The quotation in this mornings’ bulletin is from George Fox’s Journal. In this one paragraph he says “I was sent to turn people from darkness to light..”, “I was to direct people to the Spirit…” I was to turn them to grace…”   It is a short synopsis of his sense of call. In each case he understood that his work was to create an environment, a relationship, a situation in and through which Christ, or the Spirit, and even grace could do its work. In London Yearly Meeting’s Faith and Practice thirty years ago we find this line: “The purpose of all our ministry is to lead us and other people into closer communion with God and to enable us to carry out those tasks which the Spirit lays on us.” Another Friend characterized our calling this way “As Christians we need to see ourselves as God’s plumbers, working on reservoirs and channels for the living water that can quicken the daily life of men, women and children…Jesus taught us about patterns of living that make for wholeness as we and our neighbors care for one another and build one another up.”

As we begin to consider who we are and to what we are called I’m reminded that however we proceed, the starting point is our understanding of the very nature of God. What made George Fox’s message stand out was that it was built upon the idea that in the person of the Holy Spirit Christ had come as he promised.
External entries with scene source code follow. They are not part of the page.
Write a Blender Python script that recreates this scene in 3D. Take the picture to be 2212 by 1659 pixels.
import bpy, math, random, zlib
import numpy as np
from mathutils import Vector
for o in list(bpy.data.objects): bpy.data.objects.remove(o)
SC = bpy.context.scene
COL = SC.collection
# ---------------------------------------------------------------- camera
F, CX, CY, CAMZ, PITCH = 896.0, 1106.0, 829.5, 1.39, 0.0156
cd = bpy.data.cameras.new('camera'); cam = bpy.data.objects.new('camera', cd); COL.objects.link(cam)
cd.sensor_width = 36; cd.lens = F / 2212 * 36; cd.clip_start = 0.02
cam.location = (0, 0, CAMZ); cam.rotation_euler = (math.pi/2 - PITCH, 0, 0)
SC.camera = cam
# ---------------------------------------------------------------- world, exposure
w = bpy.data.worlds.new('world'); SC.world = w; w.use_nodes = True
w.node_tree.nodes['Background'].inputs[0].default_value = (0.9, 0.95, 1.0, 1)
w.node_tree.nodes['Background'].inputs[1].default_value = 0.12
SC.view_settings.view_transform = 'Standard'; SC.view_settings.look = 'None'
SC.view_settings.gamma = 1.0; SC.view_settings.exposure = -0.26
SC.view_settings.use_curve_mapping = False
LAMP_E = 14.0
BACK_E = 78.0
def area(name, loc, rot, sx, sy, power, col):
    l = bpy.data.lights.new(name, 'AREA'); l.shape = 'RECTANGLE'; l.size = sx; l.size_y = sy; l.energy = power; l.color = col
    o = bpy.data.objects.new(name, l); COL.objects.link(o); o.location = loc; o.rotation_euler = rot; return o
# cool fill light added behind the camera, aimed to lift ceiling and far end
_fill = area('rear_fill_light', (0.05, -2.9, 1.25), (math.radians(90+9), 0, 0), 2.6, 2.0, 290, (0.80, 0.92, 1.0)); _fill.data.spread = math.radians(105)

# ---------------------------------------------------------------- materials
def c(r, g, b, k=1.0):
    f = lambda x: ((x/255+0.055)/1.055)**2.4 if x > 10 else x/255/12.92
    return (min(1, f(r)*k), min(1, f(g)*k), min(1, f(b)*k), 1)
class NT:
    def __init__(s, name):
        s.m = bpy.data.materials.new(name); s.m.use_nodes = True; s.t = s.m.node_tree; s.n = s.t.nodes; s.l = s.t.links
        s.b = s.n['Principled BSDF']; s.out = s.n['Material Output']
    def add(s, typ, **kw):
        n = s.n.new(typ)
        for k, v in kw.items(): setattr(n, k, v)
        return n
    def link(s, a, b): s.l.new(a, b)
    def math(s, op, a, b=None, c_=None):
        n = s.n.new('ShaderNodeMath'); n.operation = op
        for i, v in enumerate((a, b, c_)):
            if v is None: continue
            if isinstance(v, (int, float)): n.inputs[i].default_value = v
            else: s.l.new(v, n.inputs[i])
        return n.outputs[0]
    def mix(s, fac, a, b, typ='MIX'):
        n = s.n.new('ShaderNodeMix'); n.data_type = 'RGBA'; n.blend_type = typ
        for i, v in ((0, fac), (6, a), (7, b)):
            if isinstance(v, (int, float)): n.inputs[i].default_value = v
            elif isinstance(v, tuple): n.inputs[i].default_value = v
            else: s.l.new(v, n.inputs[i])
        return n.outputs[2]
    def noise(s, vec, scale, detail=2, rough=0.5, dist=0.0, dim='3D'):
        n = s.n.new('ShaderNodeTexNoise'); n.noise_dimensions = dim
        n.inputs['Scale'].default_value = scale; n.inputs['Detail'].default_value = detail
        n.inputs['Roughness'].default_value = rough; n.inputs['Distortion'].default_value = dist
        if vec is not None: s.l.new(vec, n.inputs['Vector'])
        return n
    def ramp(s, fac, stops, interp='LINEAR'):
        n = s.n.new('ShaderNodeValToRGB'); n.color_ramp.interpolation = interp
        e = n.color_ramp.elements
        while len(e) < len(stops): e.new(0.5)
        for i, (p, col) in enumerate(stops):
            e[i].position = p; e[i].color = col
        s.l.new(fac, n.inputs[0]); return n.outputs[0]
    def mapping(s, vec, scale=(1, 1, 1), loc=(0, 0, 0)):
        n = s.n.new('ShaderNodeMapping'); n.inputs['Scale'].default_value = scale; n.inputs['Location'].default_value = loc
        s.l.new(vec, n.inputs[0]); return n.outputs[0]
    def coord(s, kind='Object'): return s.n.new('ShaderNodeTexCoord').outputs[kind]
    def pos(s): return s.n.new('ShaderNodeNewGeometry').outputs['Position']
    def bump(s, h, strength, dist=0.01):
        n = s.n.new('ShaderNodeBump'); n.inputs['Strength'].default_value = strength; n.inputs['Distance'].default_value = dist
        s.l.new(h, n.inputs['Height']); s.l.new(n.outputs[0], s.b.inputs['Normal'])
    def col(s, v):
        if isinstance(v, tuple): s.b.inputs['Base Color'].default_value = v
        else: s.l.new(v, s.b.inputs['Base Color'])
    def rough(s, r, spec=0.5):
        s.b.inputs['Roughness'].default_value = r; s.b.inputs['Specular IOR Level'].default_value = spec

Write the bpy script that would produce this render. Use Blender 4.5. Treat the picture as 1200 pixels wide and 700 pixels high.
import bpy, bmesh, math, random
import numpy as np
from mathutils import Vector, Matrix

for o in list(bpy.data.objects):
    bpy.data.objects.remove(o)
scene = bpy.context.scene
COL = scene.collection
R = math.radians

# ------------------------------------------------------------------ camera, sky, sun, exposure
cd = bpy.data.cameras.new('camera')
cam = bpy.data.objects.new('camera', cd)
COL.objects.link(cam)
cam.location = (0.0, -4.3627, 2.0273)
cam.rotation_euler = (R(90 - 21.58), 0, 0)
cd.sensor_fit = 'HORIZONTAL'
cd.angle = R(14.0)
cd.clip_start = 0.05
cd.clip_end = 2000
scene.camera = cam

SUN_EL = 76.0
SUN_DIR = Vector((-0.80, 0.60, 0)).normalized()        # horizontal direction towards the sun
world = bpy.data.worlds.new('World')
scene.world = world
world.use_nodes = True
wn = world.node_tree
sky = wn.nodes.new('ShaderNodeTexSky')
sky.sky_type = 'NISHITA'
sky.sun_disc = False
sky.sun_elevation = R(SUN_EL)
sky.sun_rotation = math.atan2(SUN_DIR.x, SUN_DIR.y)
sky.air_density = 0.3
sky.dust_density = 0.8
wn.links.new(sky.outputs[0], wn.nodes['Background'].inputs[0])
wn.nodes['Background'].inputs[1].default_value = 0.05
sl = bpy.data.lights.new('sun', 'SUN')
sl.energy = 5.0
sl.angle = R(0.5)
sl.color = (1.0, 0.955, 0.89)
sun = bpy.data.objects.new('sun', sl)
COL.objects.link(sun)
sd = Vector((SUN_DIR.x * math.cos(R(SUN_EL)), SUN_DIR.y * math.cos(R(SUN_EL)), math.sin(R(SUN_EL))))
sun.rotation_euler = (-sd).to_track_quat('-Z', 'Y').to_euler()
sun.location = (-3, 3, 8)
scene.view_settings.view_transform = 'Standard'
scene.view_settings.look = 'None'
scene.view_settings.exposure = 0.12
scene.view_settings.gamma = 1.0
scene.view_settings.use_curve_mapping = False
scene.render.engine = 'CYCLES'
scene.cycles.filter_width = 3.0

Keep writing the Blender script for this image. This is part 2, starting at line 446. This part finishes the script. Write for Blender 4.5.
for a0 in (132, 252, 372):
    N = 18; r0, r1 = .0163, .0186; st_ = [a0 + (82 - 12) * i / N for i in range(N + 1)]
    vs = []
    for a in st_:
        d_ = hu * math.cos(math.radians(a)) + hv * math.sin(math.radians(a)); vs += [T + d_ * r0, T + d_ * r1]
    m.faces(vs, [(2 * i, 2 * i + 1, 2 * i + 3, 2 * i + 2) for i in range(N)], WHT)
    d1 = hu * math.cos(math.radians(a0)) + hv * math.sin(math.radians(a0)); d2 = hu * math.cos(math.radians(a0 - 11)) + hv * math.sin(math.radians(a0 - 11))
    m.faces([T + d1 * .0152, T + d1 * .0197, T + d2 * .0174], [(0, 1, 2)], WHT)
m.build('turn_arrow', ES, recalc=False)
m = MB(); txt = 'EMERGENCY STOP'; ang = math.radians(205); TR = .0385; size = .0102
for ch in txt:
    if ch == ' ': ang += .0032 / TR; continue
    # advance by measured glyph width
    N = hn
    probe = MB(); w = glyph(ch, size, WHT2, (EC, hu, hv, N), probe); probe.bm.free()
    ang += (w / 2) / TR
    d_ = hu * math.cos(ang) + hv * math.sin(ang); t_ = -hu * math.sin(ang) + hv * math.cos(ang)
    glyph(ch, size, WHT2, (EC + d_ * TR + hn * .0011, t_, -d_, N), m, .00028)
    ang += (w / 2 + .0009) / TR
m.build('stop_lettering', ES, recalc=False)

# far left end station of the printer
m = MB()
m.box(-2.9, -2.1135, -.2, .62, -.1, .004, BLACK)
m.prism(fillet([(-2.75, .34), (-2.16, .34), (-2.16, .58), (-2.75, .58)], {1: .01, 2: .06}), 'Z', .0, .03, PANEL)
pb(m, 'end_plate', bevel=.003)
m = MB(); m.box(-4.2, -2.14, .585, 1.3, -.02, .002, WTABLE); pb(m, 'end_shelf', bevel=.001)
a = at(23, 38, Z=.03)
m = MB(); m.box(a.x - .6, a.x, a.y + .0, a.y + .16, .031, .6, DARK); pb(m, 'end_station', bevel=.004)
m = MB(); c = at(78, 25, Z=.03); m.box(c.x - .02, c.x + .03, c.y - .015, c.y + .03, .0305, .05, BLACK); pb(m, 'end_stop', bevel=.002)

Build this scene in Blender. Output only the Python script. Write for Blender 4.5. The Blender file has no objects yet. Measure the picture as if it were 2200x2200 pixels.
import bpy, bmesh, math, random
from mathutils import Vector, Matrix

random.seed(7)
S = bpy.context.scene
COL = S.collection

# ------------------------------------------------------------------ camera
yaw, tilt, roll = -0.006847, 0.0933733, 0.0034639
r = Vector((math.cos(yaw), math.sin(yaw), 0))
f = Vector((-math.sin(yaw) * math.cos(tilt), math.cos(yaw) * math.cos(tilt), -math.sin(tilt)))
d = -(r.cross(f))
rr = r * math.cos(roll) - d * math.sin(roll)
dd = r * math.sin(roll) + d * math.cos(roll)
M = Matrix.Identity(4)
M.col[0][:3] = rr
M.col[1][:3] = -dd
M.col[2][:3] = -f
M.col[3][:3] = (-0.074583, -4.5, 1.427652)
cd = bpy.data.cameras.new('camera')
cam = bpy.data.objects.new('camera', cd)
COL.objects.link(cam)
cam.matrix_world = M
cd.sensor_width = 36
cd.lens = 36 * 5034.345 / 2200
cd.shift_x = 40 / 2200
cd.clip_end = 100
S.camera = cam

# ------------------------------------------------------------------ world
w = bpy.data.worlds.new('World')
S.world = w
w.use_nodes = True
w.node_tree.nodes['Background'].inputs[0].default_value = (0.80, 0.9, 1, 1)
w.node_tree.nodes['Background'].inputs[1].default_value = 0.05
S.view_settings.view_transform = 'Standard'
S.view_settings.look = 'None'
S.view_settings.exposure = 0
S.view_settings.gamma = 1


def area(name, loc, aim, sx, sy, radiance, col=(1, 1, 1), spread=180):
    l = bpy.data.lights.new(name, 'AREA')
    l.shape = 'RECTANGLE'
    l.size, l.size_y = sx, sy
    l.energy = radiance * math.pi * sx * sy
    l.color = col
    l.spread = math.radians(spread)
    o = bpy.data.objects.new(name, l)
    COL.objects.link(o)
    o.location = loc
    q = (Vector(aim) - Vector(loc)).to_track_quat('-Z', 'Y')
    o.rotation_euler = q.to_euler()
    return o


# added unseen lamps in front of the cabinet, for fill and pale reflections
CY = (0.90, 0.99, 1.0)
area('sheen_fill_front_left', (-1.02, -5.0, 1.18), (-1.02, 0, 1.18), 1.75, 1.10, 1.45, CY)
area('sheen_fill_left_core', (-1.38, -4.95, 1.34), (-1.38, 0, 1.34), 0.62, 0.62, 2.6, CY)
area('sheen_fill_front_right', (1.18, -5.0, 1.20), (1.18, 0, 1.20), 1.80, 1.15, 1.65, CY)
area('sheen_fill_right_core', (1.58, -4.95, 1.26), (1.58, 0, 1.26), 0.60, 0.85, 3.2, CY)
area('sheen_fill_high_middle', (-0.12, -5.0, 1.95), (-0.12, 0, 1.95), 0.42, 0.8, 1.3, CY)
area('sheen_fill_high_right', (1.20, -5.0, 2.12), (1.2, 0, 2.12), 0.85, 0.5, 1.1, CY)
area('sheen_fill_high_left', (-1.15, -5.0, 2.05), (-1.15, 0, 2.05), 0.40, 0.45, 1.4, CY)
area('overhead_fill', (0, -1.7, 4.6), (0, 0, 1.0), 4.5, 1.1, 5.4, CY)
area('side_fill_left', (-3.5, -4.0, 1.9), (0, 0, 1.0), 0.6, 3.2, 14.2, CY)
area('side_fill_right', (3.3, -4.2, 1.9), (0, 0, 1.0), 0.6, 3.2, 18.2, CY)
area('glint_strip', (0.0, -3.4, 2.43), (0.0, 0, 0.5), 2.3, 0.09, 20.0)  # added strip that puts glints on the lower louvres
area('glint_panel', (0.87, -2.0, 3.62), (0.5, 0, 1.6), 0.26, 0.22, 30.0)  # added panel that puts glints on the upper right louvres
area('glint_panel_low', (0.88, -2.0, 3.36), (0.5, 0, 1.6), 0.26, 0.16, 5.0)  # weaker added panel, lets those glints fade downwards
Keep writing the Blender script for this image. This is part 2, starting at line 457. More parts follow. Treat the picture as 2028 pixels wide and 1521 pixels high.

Humanity need no longer wait for some end of time shoe to fall for the kingdom to come in power. And then, of course his message included the idea that ‘Christ has come to teach his people himself’ which points out that the inward teacher is already at work were we to only stop and listen. And thirdly, instead of conceiving creation, including human beings as being materially corrupt and worthless creation is seen as the handiwork of a loving and generous God of grace.

Yes, as we come into our relationship with God through the work of the Spirit of the living Christ, such light the cracks in our exterior, we see our brokenness but instead of running in fear of judgment we can know the loving embrace of grace itself and be made whole. Our challenge is to create such an environment for ourselves and one another.